TASK STATEMENT –
Exactly reproduce the entries, dropping any pictures from your copy.

INPUT ROWS –
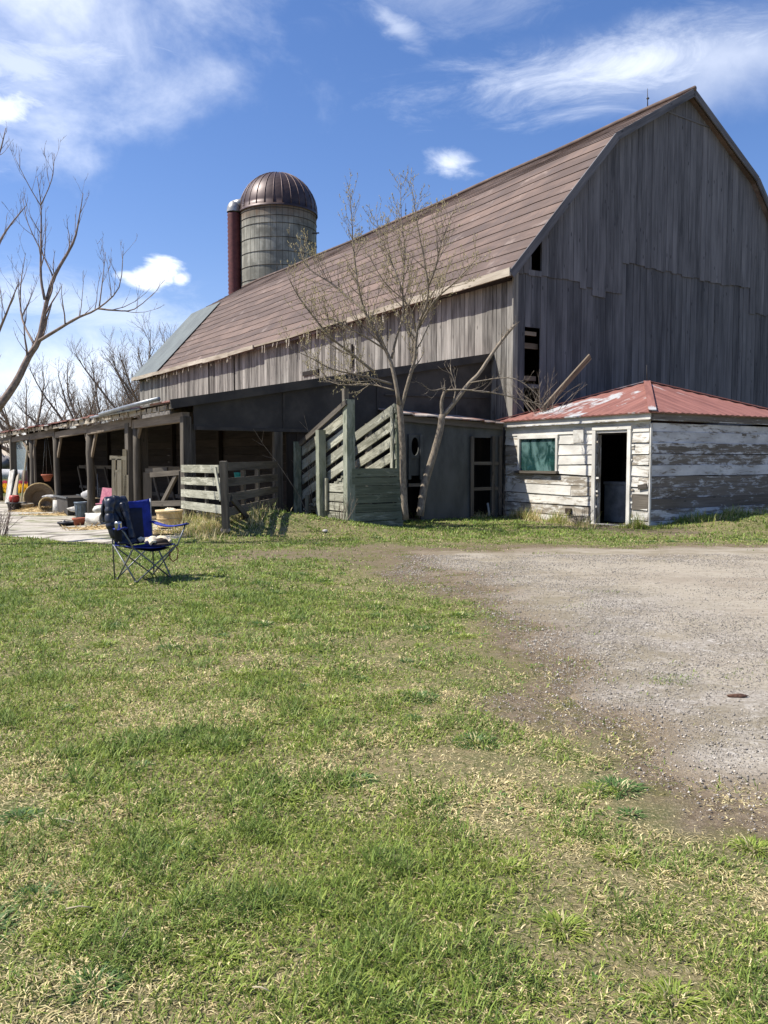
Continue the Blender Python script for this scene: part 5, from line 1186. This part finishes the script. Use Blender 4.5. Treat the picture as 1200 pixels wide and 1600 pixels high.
# jacket: quilted drape over the left half of the backrest
def drape(name, path, x0, x1, n, mt, puff=.022, q=9, wav=.5):
    mb = MB(); P = []; seg = []; tot = 0; pts = [Vector(p_) for p_ in path]
    for a, b_ in zip(pts, pts[1:]): seg.append((a-b_).length); tot += seg[-1]
    R = n
    for i in range(R+1):
        d = tot*i/R; k = 0
        while k < len(seg)-1 and d > seg[k]: d -= seg[k]; k += 1
        c = pts[k].lerp(pts[k+1], min(1, d/seg[k])); tg = (pts[k+1]-pts[k]).normalized(); nm = Vector((0, tg.z, -tg.y)); row = []
        for j in range(15):
            g_ = j/14; x = x0+(x1-x0)*g_+.02*math.sin(i*.45+j*.3)*wav
            h = puff*(.55+.45*math.sin(j*1.7+i*.6))*(abs(math.sin(math.pi*q*i/R+.5*math.sin(j*.7)))**.6)*(.5+.5*abs(math.sin(math.pi*(g_*1.0)))**.4)+.018*math.sin(g_*9+i*.35)*wav
            c2 = c+nm*h; row.append(Ch(x, c2.y, c2.z))
        P.append(row)
    mb.grid(P, .03); return mb, name, mt
mb, _, _ = drape('j', [(0, .02, .46), (0, -.10, .52), (0, -.20, .72), (0, -.265, .97), (0, -.31, 1.015), (0, -.37, .96), (0, -.36, .70)], -.345, -.06, 44, 'navy', .028, 9)
jk = mb; sl_pts = []
for k in range(60):
    f = k/59; sl_pts.append(Ch(-.31-.05*math.sin(f*3), -.20+.10*f, .98-.44*f))
jk.tube(sl_pts, [.056*(.88+.16*abs(math.sin(k/59*math.pi*5+.4*math.sin(k*.3)))+.08*math.sin(k*.21)) for k in range(60)], 12)
s2 = [Ch(-.16+.03*math.sin(k/20), -.22+.16*(k/40), .93-.42*(k/40)) for k in range(41)]
jk.tube(s2, [.040*(.9+.15*abs(math.sin(k/40*math.pi*4))) for k in range(41)], 10)
tag(jk.build('jacket', M['navy'], None, cc0+ZV*.5), 'shiny navy quilted jacket draped over one side of the blue chair', 'jacket')
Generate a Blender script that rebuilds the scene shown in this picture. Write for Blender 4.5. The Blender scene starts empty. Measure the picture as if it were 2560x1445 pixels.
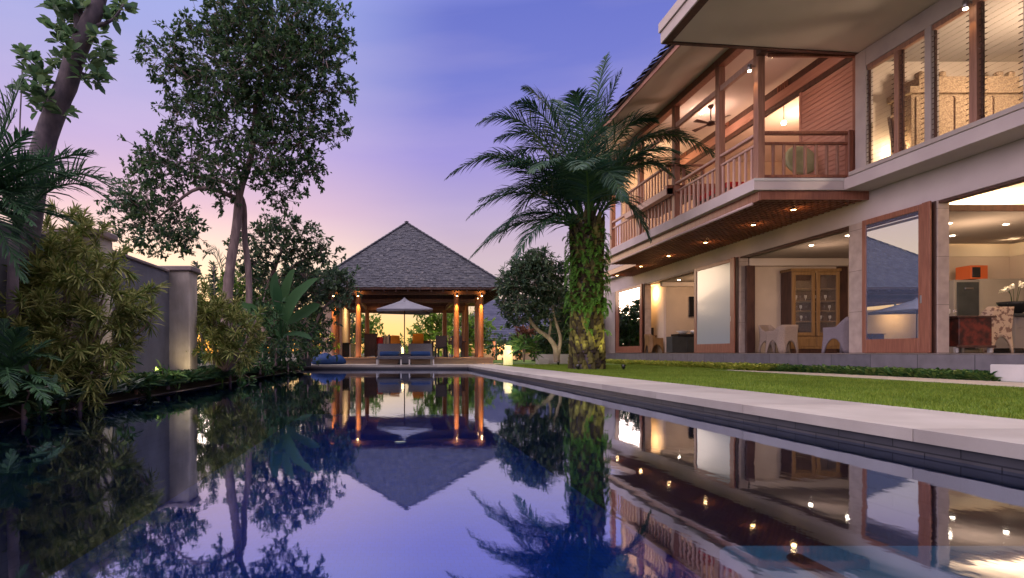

RESPONSE –
Continue the Blender Python script for this scene: part 5, from line 1186. This part finishes the script. Use Blender 4.5. Treat the picture as 1200 pixels wide and 1600 pixels high.
# jacket: quilted drape over the left half of the backrest
def drape(name, path, x0, x1, n, mt, puff=.022, q=9, wav=.5):
    mb = MB(); P = []; seg = []; tot = 0; pts = [Vector(p_) for p_ in path]
    for a, b_ in zip(pts, pts[1:]): seg.append((a-b_).length); tot += seg[-1]
    R = n
    for i in range(R+1):
        d = tot*i/R; k = 0
        while k < len(seg)-1 and d > seg[k]: d -= seg[k]; k += 1
        c = pts[k].lerp(pts[k+1], min(1, d/seg[k])); tg = (pts[k+1]-pts[k]).normalized(); nm = Vector((0, tg.z, -tg.y)); row = []
        for j in range(15):
            g_ = j/14; x = x0+(x1-x0)*g_+.02*math.sin(i*.45+j*.3)*wav
            h = puff*(.55+.45*math.sin(j*1.7+i*.6))*(abs(math.sin(math.pi*q*i/R+.5*math.sin(j*.7)))**.6)*(.5+.5*abs(math.sin(math.pi*(g_*1.0)))**.4)+.018*math.sin(g_*9+i*.35)*wav
            c2 = c+nm*h; row.append(Ch(x, c2.y, c2.z))
        P.append(row)
    mb.grid(P, .03); return mb, name, mt
mb, _, _ = drape('j', [(0, .02, .46), (0, -.10, .52), (0, -.20, .72), (0, -.265, .97), (0, -.31, 1.015), (0, -.37, .96), (0, -.36, .70)], -.345, -.06, 44, 'navy', .028, 9)
jk = mb; sl_pts = []
for k in range(60):
    f = k/59; sl_pts.append(Ch(-.31-.05*math.sin(f*3), -.20+.10*f, .98-.44*f))
jk.tube(sl_pts, [.056*(.88+.16*abs(math.sin(k/59*math.pi*5+.4*math.sin(k*.3)))+.08*math.sin(k*.21)) for k in range(60)], 12)
s2 = [Ch(-.16+.03*math.sin(k/20), -.22+.16*(k/40), .93-.42*(k/40)) for k in range(41)]
jk.tube(s2, [.040*(.9+.15*abs(math.sin(k/40*math.pi*4))) for k in range(41)], 10)
tag(jk.build('jacket', M['navy'], None, cc0+ZV*.5), 'shiny navy quilted jacket draped over one side of the blue chair', 'jacket')
Generate a Blender script that rebuilds the scene shown in this picture. Write for Blender 4.5. The Blender scene starts empty. Measure the picture as if it were 2560x1445 pixels.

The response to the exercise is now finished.